2018 was a big year for gaming – the Supreme Court delivered a huge win for state sovereignty, gaming operators, consumers and the sports leagues. Today, legal sports betting exists in 10 states and the District of Columbia, including Nevada. However, an unusual reversal of opinion from the Department of Justice (DOJ) has the potential to hamstring proven models of intrastate wagering.

Last week—nearly a month into the federal government shutdown—the DOJ issued a reinterpretation of The Interstate Wire Act of 1961, essentially reversing the department’s own 2011 opinion.

The Wire Act was intended to address organized criminal gambling activities nationwide, making it illegal to use wire communication for any interstate or foreign commerce of bets or wagers. In 2011, the DOJ clarified its interpretation of the Wire Act, making it clear that the law applied only to sports betting. Subsequently, several states passed laws allowing for online or mobile gaming and set up effective regulatory structures. Just last year, the Supreme Court struck down a 1992 law that banned sports betting, and a flood of states have created their own legal sports betting markets, most of which include intrastate mobile wagering like we enjoy here in Nevada.

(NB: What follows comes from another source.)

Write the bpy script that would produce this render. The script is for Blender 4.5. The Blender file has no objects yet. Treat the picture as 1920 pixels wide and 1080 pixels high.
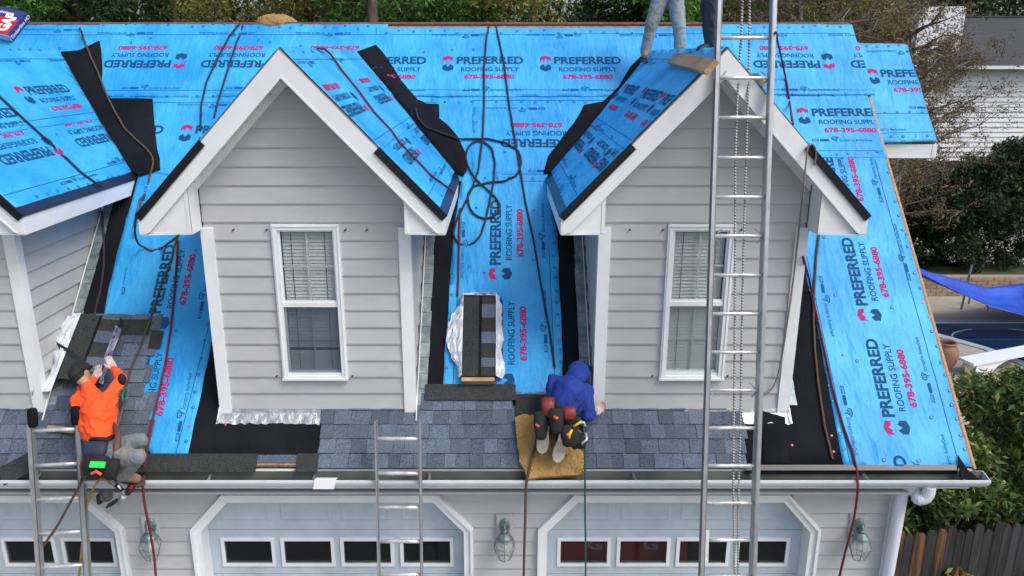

Without industry or public input, DOJ reversed the 2011 opinion, muddying waters about the application of the Wire Act to all forms of intrastate gaming. This opinion also runs contrary to recent legal precedent, namely the Supreme Court’s ruling last May.

As the former chairman of the Nevada Gaming Control Board, (NGCB) I’ve spent my career crafting regulations that work – both for consumers and the industry. I’ve seen firsthand how states can efficiently and effectively regulate both on-site and online gaming. The DOJ’s recent opinion is unnecessary, uninformed and, frankly, a reckless overreach.

Here in Nevada, we’ve been regulating gaming longer than any other state. The NGCB’s mission is simple and effective, and it has over 400 professionals who administer, audit, enforce and tax our facilities to ensure all gaming is authentic and fair. In short, Nevada already has this covered, as does any state currently offering gaming of any kind.

It’s important to remember that gaming is a thriving industry, guided by effective regulations that have safeguarded consumers for decades. Even before 2018, gaming was already happening in 40 states and 260 jurisdictions, a number of them with online wagering.

Gaming is also a huge economic driver across the country, generating over $260 billion in economic impact while supporting close to 2 million jobs. Although the reinterpretation is unlikely to drastically impact the gaming industry as a whole, it is shocking that the perspectives of the industry and its regulators was not consulted in the lead-up to the new interpretation.

Successful regulation of gaming requires participation from all stakeholders, which makes this federal snub of states and their regulators – the foremost experts on the subject – highly unusual and potentially damaging to the industry and the consumers they serve.

A.G. Burnett is the former Chairman of the Nevada Gaming Control Board (NGCB). He is a partner in the Gaming & Administrative Law Group with McDonald Carano LLP and does consulting work for the American Gaming Association.